I don’t think this is every kid in the V.G.G. but a big part of them.

I think this here is the root of the issue. You’re pissed off that you’ve had such a short childhood and you’re pissed off at the kids you know because they’re acting like kids. Why can’t they be as unhappy as you? Why can’t they be made to slaughter their first doe at age 5 with just their bare hands and a rock? It built character for you, right?

Just let the kids be kids and be happy for them.

But anything can be an addiction. Sex, drinking, video games, anything. But they can also be enjoyed responsibly. Why rail against the object when it’s the addictive personality of the user that’s most likely to blame?

I agree with your point, and I am sure it will happen in every generation from now until kingdom come.
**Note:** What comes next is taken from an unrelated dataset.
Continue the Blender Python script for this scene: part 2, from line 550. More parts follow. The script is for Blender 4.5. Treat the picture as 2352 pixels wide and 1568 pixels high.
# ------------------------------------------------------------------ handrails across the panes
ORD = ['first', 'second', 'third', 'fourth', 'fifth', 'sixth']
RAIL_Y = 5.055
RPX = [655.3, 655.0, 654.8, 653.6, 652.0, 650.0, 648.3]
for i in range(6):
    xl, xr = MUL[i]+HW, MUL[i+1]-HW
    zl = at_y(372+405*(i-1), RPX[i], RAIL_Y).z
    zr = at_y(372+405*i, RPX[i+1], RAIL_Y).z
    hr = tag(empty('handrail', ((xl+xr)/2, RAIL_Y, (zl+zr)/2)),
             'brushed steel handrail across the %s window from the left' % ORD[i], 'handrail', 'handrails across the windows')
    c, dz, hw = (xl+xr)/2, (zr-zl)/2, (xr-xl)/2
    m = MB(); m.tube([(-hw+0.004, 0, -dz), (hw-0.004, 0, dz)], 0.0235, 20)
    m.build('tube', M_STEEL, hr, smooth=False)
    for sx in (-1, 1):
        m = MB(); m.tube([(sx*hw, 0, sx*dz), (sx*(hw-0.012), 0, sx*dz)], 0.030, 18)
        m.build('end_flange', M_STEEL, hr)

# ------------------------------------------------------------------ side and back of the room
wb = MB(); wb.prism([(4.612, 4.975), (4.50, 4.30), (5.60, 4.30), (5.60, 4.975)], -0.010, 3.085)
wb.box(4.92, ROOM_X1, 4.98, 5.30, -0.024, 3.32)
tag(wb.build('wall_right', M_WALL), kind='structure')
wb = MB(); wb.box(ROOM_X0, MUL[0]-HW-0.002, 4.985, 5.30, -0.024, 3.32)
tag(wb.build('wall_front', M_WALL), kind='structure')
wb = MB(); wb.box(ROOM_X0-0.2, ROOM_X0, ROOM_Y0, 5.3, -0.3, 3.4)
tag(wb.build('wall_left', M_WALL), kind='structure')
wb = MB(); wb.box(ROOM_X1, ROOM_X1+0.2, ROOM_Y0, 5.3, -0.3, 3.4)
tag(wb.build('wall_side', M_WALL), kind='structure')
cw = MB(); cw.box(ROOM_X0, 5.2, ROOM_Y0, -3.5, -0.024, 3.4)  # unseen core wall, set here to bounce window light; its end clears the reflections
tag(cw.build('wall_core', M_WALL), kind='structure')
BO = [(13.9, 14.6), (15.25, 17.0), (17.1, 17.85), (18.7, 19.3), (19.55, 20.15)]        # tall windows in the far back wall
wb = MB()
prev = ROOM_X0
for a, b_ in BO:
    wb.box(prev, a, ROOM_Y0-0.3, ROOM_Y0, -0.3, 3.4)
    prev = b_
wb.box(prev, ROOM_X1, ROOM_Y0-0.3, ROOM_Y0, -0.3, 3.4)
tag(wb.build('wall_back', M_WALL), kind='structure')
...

But as I stated earlier, I don’t like change very much. Which is why I live in the woods.

On the (comparatively) narrow issue of IP, you could be right. But though the internet is a huge change, is it bigger than (say) electrification, or the automobile? You’re significantly underestimating the degree of change anyone alive has seen in their youth.

I see it as opposite from you. I do happen to know a kid exactly as you describe, my cousin who’s pretty developmentally stunted and has no ambitions other than to lock himself in his room and play video games.

However, I see him as the exception to the rule. I also don’t see games as being responsible for his behavior; his parents have done an exceptionally poor job of raising him correctly, instead choosing to let him do whatever he wants and acceding to all his wishes. He’s gotten lazy and entitled because of that. In the 50s and 60s, he’d probably lock himself in his room reading pulp comics or other books, or hang out at the movie theater, or some other sedentary activity. Video games are simply what kids (and plenty of adults) do for entertainment these days, and as always there are some that overindulge, but most have a better sense of responsibility than that.